● **Given exercise**:
Quote the listing below in its entirety.

[start Dataset content]

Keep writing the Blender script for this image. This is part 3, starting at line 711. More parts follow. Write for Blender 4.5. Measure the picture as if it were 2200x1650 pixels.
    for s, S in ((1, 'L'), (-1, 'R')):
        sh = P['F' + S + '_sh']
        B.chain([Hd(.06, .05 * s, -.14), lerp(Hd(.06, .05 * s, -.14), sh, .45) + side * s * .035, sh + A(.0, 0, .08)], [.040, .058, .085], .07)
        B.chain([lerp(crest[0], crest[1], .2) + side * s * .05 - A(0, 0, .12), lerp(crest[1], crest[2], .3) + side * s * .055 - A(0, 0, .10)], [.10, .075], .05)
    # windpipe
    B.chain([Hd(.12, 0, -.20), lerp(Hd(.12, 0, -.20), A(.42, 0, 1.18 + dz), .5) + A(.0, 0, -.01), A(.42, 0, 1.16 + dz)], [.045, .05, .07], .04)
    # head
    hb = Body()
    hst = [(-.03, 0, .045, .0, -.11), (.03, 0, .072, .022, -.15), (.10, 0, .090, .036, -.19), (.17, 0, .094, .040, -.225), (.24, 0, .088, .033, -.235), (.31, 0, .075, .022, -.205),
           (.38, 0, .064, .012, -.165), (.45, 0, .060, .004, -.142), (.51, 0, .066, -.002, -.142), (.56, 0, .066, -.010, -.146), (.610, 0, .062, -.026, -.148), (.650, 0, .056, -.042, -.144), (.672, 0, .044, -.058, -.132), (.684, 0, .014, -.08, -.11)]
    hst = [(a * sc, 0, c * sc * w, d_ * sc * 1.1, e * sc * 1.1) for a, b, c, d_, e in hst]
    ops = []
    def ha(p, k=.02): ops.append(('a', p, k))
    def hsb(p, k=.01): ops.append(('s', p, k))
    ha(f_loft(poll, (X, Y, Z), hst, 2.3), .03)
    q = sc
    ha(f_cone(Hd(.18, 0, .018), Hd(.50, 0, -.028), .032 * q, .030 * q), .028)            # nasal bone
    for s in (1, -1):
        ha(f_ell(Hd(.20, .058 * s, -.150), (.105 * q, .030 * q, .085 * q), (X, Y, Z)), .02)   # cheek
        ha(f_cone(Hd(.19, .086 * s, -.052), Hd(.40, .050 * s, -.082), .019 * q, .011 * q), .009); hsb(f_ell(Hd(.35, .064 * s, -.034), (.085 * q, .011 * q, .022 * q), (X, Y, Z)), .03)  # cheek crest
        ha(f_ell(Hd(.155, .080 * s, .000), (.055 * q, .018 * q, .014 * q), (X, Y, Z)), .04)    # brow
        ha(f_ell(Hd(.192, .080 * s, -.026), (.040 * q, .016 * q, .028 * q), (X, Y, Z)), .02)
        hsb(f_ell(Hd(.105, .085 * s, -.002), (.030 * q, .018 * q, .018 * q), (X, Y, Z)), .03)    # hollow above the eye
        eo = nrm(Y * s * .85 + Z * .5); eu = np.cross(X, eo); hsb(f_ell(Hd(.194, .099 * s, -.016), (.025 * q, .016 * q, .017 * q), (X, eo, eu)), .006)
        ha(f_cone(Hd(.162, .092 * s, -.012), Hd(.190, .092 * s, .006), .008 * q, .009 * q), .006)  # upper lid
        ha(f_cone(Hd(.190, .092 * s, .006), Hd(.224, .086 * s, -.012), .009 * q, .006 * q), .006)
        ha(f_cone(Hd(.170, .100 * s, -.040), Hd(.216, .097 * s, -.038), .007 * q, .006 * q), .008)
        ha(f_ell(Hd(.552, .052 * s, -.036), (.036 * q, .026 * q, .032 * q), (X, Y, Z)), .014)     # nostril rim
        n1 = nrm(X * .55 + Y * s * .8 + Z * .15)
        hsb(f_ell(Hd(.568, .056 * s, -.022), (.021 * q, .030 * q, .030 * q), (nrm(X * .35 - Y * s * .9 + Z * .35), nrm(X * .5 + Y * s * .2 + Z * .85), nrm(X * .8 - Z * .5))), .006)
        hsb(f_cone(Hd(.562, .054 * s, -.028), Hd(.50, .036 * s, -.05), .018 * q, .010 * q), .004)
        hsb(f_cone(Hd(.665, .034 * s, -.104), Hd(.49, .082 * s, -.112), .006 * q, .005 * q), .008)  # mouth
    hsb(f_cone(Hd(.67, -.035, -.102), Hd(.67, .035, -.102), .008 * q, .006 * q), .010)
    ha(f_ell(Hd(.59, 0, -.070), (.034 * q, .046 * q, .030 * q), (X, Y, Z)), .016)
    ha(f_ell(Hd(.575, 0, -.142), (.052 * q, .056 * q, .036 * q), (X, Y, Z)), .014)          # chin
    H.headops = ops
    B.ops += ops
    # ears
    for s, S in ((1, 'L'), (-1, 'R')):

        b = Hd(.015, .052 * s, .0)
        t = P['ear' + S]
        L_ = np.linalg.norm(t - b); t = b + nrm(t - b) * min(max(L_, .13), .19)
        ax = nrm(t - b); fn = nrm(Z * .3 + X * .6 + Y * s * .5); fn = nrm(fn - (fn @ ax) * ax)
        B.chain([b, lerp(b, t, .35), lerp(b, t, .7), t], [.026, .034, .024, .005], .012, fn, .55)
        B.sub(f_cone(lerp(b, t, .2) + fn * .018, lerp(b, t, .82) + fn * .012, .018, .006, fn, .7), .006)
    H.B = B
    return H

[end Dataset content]

● **Result of the exercise**:
Keep writing the Blender script for this image. This is part 3, starting at line 711. More parts follow. Write for Blender 4.5. Measure the picture as if it were 2200x1650 pixels.
    for s, S in ((1, 'L'), (-1, 'R')):
        sh = P['F' + S + '_sh']
        B.chain([Hd(.06, .05 * s, -.14), lerp(Hd(.06, .05 * s, -.14), sh, .45) + side * s * .035, sh + A(.0, 0, .08)], [.040, .058, .085], .07)
        B.chain([lerp(crest[0], crest[1], .2) + side * s * .05 - A(0, 0, .12), lerp(crest[1], crest[2], .3) + side * s * .055 - A(0, 0, .10)], [.10, .075], .05)
    # windpipe
    B.chain([Hd(.12, 0, -.20), lerp(Hd(.12, 0, -.20), A(.42, 0, 1.18 + dz), .5) + A(.0, 0, -.01), A(.42, 0, 1.16 + dz)], [.045, .05, .07], .04)
    # head
    hb = Body()
    hst = [(-.03, 0, .045, .0, -.11), (.03, 0, .072, .022, -.15), (.10, 0, .090, .036, -.19), (.17, 0, .094, .040, -.225), (.24, 0, .088, .033, -.235), (.31, 0, .075, .022, -.205),
           (.38, 0, .064, .012, -.165), (.45, 0, .060, .004, -.142), (.51, 0, .066, -.002, -.142), (.56, 0, .066, -.010, -.146), (.610, 0, .062, -.026, -.148), (.650, 0, .056, -.042, -.144), (.672, 0, .044, -.058, -.132), (.684, 0, .014, -.08, -.11)]
    hst = [(a * sc, 0, c * sc * w, d_ * sc * 1.1, e * sc * 1.1) for a, b, c, d_, e in hst]
    ops = []
    def ha(p, k=.02): ops.append(('a', p, k))
    def hsb(p, k=.01): ops.append(('s', p, k))
    ha(f_loft(poll, (X, Y, Z), hst, 2.3), .03)
    q = sc
    ha(f_cone(Hd(.18, 0, .018), Hd(.50, 0, -.028), .032 * q, .030 * q), .028)            # nasal bone
    for s in (1, -1):
        ha(f_ell(Hd(.20, .058 * s, -.150), (.105 * q, .030 * q, .085 * q), (X, Y, Z)), .02)   # cheek
        ha(f_cone(Hd(.19, .086 * s, -.052), Hd(.40, .050 * s, -.082), .019 * q, .011 * q), .009); hsb(f_ell(Hd(.35, .064 * s, -.034), (.085 * q, .011 * q, .022 * q), (X, Y, Z)), .03)  # cheek crest
        ha(f_ell(Hd(.155, .080 * s, .000), (.055 * q, .018 * q, .014 * q), (X, Y, Z)), .04)    # brow
        ha(f_ell(Hd(.192, .080 * s, -.026), (.040 * q, .016 * q, .028 * q), (X, Y, Z)), .02)
        hsb(f_ell(Hd(.105, .085 * s, -.002), (.030 * q, .018 * q, .018 * q), (X, Y, Z)), .03)    # hollow above the eye
        eo = nrm(Y * s * .85 + Z * .5); eu = np.cross(X, eo); hsb(f_ell(Hd(.194, .099 * s, -.016), (.025 * q, .016 * q, .017 * q), (X, eo, eu)), .006)
        ha(f_cone(Hd(.162, .092 * s, -.012), Hd(.190, .092 * s, .006), .008 * q, .009 * q), .006)  # upper lid
        ha(f_cone(Hd(.190, .092 * s, .006), Hd(.224, .086 * s, -.012), .009 * q, .006 * q), .006)
        ha(f_cone(Hd(.170, .100 * s, -.040), Hd(.216, .097 * s, -.038), .007 * q, .006 * q), .008)
        ha(f_ell(Hd(.552, .052 * s, -.036), (.036 * q, .026 * q, .032 * q), (X, Y, Z)), .014)     # nostril rim
        n1 = nrm(X * .55 + Y * s * .8 + Z * .15)
        hsb(f_ell(Hd(.568, .056 * s, -.022), (.021 * q, .030 * q, .030 * q), (nrm(X * .35 - Y * s * .9 + Z * .35), nrm(X * .5 + Y * s * .2 + Z * .85), nrm(X * .8 - Z * .5))), .006)
        hsb(f_cone(Hd(.562, .054 * s, -.028), Hd(.50, .036 * s, -.05), .018 * q, .010 * q), .004)
        hsb(f_cone(Hd(.665, .034 * s, -.104), Hd(.49, .082 * s, -.112), .006 * q, .005 * q), .008)  # mouth
    hsb(f_cone(Hd(.67, -.035, -.102), Hd(.67, .035, -.102), .008 * q, .006 * q), .010)
    ha(f_ell(Hd(.59, 0, -.070), (.034 * q, .046 * q, .030 * q), (X, Y, Z)), .016)
    ha(f_ell(Hd(.575, 0, -.142), (.052 * q, .056 * q, .036 * q), (X, Y, Z)), .014)          # chin
    H.headops = ops
    B.ops += ops
    # ears
    for s, S in ((1, 'L'), (-1, 'R')):

        b = Hd(.015, .052 * s, .0)
        t = P['ear' + S]
        L_ = np.linalg.norm(t - b); t = b + nrm(t - b) * min(max(L_, .13), .19)
        ax = nrm(t - b); fn = nrm(Z * .3 + X * .6 + Y * s * .5); fn = nrm(fn - (fn @ ax) * ax)
        B.chain([b, lerp(b, t, .35), lerp(b, t, .7), t], [.026, .034, .024, .005], .012, fn, .55)
        B.sub(f_cone(lerp(b, t, .2) + fn * .018, lerp(b, t, .82) + fn * .012, .018, .006, fn, .7), .006)
    H.B = B
    return H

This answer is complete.